**What needs to be done:** Give the data below again exactly as it stands. Omit the pictures.
--- begin ---
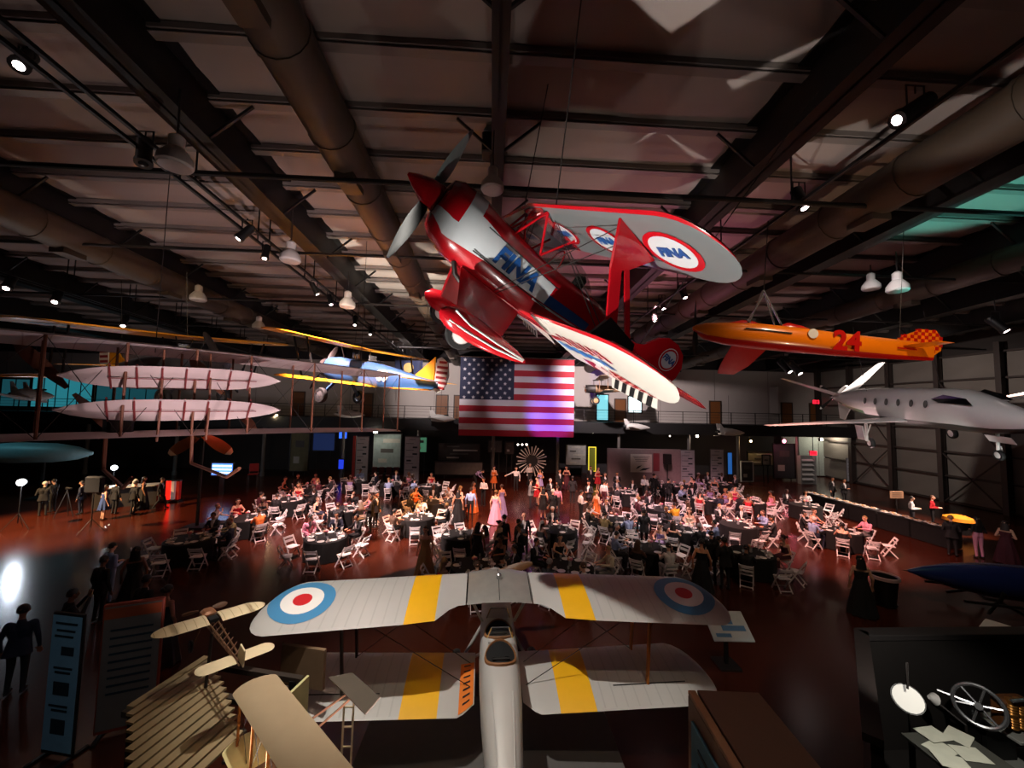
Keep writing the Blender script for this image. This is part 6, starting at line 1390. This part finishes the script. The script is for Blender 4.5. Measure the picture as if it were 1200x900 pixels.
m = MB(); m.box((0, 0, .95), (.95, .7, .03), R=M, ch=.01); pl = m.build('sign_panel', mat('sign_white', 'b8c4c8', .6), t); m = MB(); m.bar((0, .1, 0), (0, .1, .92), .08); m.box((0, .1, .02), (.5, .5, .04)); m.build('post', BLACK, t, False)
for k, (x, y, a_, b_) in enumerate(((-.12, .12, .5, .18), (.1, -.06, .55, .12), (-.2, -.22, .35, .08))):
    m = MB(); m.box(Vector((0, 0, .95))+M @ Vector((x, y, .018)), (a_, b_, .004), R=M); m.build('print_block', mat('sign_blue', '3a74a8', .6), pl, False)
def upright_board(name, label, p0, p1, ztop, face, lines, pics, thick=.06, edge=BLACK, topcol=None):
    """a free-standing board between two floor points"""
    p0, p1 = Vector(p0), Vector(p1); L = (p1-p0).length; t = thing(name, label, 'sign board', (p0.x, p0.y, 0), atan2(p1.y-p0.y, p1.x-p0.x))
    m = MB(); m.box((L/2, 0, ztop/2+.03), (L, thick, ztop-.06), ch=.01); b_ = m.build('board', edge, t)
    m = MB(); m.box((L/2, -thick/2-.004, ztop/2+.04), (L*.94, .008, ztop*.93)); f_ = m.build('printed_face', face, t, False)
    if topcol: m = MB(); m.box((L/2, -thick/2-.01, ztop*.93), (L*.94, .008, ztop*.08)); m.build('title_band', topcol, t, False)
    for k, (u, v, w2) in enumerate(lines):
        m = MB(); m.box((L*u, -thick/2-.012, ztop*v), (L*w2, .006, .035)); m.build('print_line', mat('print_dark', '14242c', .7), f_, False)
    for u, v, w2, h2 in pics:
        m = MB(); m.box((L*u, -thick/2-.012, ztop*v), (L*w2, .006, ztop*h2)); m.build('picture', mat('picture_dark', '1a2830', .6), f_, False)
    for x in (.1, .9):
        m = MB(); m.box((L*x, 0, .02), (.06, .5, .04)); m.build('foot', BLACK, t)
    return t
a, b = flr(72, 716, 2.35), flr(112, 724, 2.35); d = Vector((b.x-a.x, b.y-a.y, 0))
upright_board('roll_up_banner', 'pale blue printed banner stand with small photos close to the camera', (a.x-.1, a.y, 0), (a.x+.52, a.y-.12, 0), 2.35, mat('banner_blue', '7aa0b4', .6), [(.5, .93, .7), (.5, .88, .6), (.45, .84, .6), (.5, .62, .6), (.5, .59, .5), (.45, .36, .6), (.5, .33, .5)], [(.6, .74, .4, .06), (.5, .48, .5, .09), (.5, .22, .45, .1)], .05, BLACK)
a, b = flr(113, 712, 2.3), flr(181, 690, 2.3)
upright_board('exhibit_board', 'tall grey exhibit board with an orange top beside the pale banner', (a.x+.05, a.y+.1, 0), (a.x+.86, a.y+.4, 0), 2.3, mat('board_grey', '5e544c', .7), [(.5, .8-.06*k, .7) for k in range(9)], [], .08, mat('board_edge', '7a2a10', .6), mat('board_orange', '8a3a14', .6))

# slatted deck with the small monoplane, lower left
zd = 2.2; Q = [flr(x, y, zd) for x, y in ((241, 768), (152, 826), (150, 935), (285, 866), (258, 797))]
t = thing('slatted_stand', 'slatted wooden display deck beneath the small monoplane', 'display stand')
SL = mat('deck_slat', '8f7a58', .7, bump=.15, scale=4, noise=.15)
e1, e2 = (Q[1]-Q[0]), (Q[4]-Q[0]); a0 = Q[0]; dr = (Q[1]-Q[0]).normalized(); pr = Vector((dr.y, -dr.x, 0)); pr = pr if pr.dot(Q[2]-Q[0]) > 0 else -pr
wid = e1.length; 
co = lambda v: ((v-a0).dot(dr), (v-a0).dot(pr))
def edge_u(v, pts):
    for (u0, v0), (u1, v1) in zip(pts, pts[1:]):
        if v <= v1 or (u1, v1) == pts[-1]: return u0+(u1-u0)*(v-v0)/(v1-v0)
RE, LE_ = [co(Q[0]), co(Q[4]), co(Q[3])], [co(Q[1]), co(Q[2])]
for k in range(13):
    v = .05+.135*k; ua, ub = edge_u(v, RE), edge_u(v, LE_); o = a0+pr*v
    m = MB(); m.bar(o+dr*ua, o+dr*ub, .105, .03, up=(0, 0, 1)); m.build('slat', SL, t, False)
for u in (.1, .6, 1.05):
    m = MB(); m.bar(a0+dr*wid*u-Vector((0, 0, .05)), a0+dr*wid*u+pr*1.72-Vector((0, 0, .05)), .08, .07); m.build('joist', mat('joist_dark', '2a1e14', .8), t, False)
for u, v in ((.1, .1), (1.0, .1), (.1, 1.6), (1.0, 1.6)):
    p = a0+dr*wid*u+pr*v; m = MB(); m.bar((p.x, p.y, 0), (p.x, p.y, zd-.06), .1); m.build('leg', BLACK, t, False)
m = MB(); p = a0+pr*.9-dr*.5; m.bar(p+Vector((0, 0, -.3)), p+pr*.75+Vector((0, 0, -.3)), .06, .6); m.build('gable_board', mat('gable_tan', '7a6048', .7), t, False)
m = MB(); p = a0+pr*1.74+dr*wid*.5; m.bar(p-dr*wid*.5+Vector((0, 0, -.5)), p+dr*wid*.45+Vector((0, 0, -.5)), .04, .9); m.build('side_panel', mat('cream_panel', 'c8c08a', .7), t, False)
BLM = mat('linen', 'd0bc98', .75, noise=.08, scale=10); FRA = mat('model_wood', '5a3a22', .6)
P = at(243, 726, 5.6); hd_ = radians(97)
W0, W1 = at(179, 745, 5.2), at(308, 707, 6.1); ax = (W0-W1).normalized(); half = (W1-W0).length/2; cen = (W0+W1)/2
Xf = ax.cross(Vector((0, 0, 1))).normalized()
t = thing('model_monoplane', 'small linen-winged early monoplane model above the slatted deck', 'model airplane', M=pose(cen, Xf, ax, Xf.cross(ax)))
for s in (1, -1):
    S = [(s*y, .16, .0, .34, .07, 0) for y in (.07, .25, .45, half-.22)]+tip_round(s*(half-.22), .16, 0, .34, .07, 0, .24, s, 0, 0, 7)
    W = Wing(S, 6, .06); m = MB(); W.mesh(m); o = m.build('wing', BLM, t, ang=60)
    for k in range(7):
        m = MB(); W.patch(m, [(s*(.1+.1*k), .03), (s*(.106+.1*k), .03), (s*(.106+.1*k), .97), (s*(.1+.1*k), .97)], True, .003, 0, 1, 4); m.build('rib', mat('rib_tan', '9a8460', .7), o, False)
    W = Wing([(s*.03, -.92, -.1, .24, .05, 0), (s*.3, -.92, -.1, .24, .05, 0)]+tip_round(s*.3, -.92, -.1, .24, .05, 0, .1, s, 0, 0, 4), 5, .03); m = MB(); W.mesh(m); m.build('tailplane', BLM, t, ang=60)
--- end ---
**Response to the exercise:**
Keep writing the Blender script for this image. This is part 6, starting at line 1390. This part finishes the script. The script is for Blender 4.5. Measure the picture as if it were 1200x900 pixels.
m = MB(); m.box((0, 0, .95), (.95, .7, .03), R=M, ch=.01); pl = m.build('sign_panel', mat('sign_white', 'b8c4c8', .6), t); m = MB(); m.bar((0, .1, 0), (0, .1, .92), .08); m.box((0, .1, .02), (.5, .5, .04)); m.build('post', BLACK, t, False)
for k, (x, y, a_, b_) in enumerate(((-.12, .12, .5, .18), (.1, -.06, .55, .12), (-.2, -.22, .35, .08))):
    m = MB(); m.box(Vector((0, 0, .95))+M @ Vector((x, y, .018)), (a_, b_, .004), R=M); m.build('print_block', mat('sign_blue', '3a74a8', .6), pl, False)
def upright_board(name, label, p0, p1, ztop, face, lines, pics, thick=.06, edge=BLACK, topcol=None):
    """a free-standing board between two floor points"""
    p0, p1 = Vector(p0), Vector(p1); L = (p1-p0).length; t = thing(name, label, 'sign board', (p0.x, p0.y, 0), atan2(p1.y-p0.y, p1.x-p0.x))
    m = MB(); m.box((L/2, 0, ztop/2+.03), (L, thick, ztop-.06), ch=.01); b_ = m.build('board', edge, t)
    m = MB(); m.box((L/2, -thick/2-.004, ztop/2+.04), (L*.94, .008, ztop*.93)); f_ = m.build('printed_face', face, t, False)
    if topcol: m = MB(); m.box((L/2, -thick/2-.01, ztop*.93), (L*.94, .008, ztop*.08)); m.build('title_band', topcol, t, False)
    for k, (u, v, w2) in enumerate(lines):
        m = MB(); m.box((L*u, -thick/2-.012, ztop*v), (L*w2, .006, .035)); m.build('print_line', mat('print_dark', '14242c', .7), f_, False)
    for u, v, w2, h2 in pics:
        m = MB(); m.box((L*u, -thick/2-.012, ztop*v), (L*w2, .006, ztop*h2)); m.build('picture', mat('picture_dark', '1a2830', .6), f_, False)
    for x in (.1, .9):
        m = MB(); m.box((L*x, 0, .02), (.06, .5, .04)); m.build('foot', BLACK, t)
    return t
a, b = flr(72, 716, 2.35), flr(112, 724, 2.35); d = Vector((b.x-a.x, b.y-a.y, 0))
upright_board('roll_up_banner', 'pale blue printed banner stand with small photos close to the camera', (a.x-.1, a.y, 0), (a.x+.52, a.y-.12, 0), 2.35, mat('banner_blue', '7aa0b4', .6), [(.5, .93, .7), (.5, .88, .6), (.45, .84, .6), (.5, .62, .6), (.5, .59, .5), (.45, .36, .6), (.5, .33, .5)], [(.6, .74, .4, .06), (.5, .48, .5, .09), (.5, .22, .45, .1)], .05, BLACK)
a, b = flr(113, 712, 2.3), flr(181, 690, 2.3)
upright_board('exhibit_board', 'tall grey exhibit board with an orange top beside the pale banner', (a.x+.05, a.y+.1, 0), (a.x+.86, a.y+.4, 0), 2.3, mat('board_grey', '5e544c', .7), [(.5, .8-.06*k, .7) for k in range(9)], [], .08, mat('board_edge', '7a2a10', .6), mat('board_orange', '8a3a14', .6))

# slatted deck with the small monoplane, lower left
zd = 2.2; Q = [flr(x, y, zd) for x, y in ((241, 768), (152, 826), (150, 935), (285, 866), (258, 797))]
t = thing('slatted_stand', 'slatted wooden display deck beneath the small monoplane', 'display stand')
SL = mat('deck_slat', '8f7a58', .7, bump=.15, scale=4, noise=.15)
e1, e2 = (Q[1]-Q[0]), (Q[4]-Q[0]); a0 = Q[0]; dr = (Q[1]-Q[0]).normalized(); pr = Vector((dr.y, -dr.x, 0)); pr = pr if pr.dot(Q[2]-Q[0]) > 0 else -pr
wid = e1.length; 
co = lambda v: ((v-a0).dot(dr), (v-a0).dot(pr))
def edge_u(v, pts):
    for (u0, v0), (u1, v1) in zip(pts, pts[1:]):
        if v <= v1 or (u1, v1) == pts[-1]: return u0+(u1-u0)*(v-v0)/(v1-v0)
RE, LE_ = [co(Q[0]), co(Q[4]), co(Q[3])], [co(Q[1]), co(Q[2])]
for k in range(13):
    v = .05+.135*k; ua, ub = edge_u(v, RE), edge_u(v, LE_); o = a0+pr*v
    m = MB(); m.bar(o+dr*ua, o+dr*ub, .105, .03, up=(0, 0, 1)); m.build('slat', SL, t, False)
for u in (.1, .6, 1.05):
    m = MB(); m.bar(a0+dr*wid*u-Vector((0, 0, .05)), a0+dr*wid*u+pr*1.72-Vector((0, 0, .05)), .08, .07); m.build('joist', mat('joist_dark', '2a1e14', .8), t, False)
for u, v in ((.1, .1), (1.0, .1), (.1, 1.6), (1.0, 1.6)):
    p = a0+dr*wid*u+pr*v; m = MB(); m.bar((p.x, p.y, 0), (p.x, p.y, zd-.06), .1); m.build('leg', BLACK, t, False)
m = MB(); p = a0+pr*.9-dr*.5; m.bar(p+Vector((0, 0, -.3)), p+pr*.75+Vector((0, 0, -.3)), .06, .6); m.build('gable_board', mat('gable_tan', '7a6048', .7), t, False)
m = MB(); p = a0+pr*1.74+dr*wid*.5; m.bar(p-dr*wid*.5+Vector((0, 0, -.5)), p+dr*wid*.45+Vector((0, 0, -.5)), .04, .9); m.build('side_panel', mat('cream_panel', 'c8c08a', .7), t, False)
BLM = mat('linen', 'd0bc98', .75, noise=.08, scale=10); FRA = mat('model_wood', '5a3a22', .6)
P = at(243, 726, 5.6); hd_ = radians(97)
W0, W1 = at(179, 745, 5.2), at(308, 707, 6.1); ax = (W0-W1).normalized(); half = (W1-W0).length/2; cen = (W0+W1)/2
Xf = ax.cross(Vector((0, 0, 1))).normalized()
t = thing('model_monoplane', 'small linen-winged early monoplane model above the slatted deck', 'model airplane', M=pose(cen, Xf, ax, Xf.cross(ax)))
for s in (1, -1):
    S = [(s*y, .16, .0, .34, .07, 0) for y in (.07, .25, .45, half-.22)]+tip_round(s*(half-.22), .16, 0, .34, .07, 0, .24, s, 0, 0, 7)
    W = Wing(S, 6, .06); m = MB(); W.mesh(m); o = m.build('wing', BLM, t, ang=60)
    for k in range(7):
        m = MB(); W.patch(m, [(s*(.1+.1*k), .03), (s*(.106+.1*k), .03), (s*(.106+.1*k), .97), (s*(.1+.1*k), .97)], True, .003, 0, 1, 4); m.build('rib', mat('rib_tan', '9a8460', .7), o, False)
    W = Wing([(s*.03, -.92, -.1, .24, .05, 0), (s*.3, -.92, -.1, .24, .05, 0)]+tip_round(s*.3, -.92, -.1, .24, .05, 0, .1, s, 0, 0, 4), 5, .03); m = MB(); W.mesh(m); m.build('tailplane', BLM, t, ang=60)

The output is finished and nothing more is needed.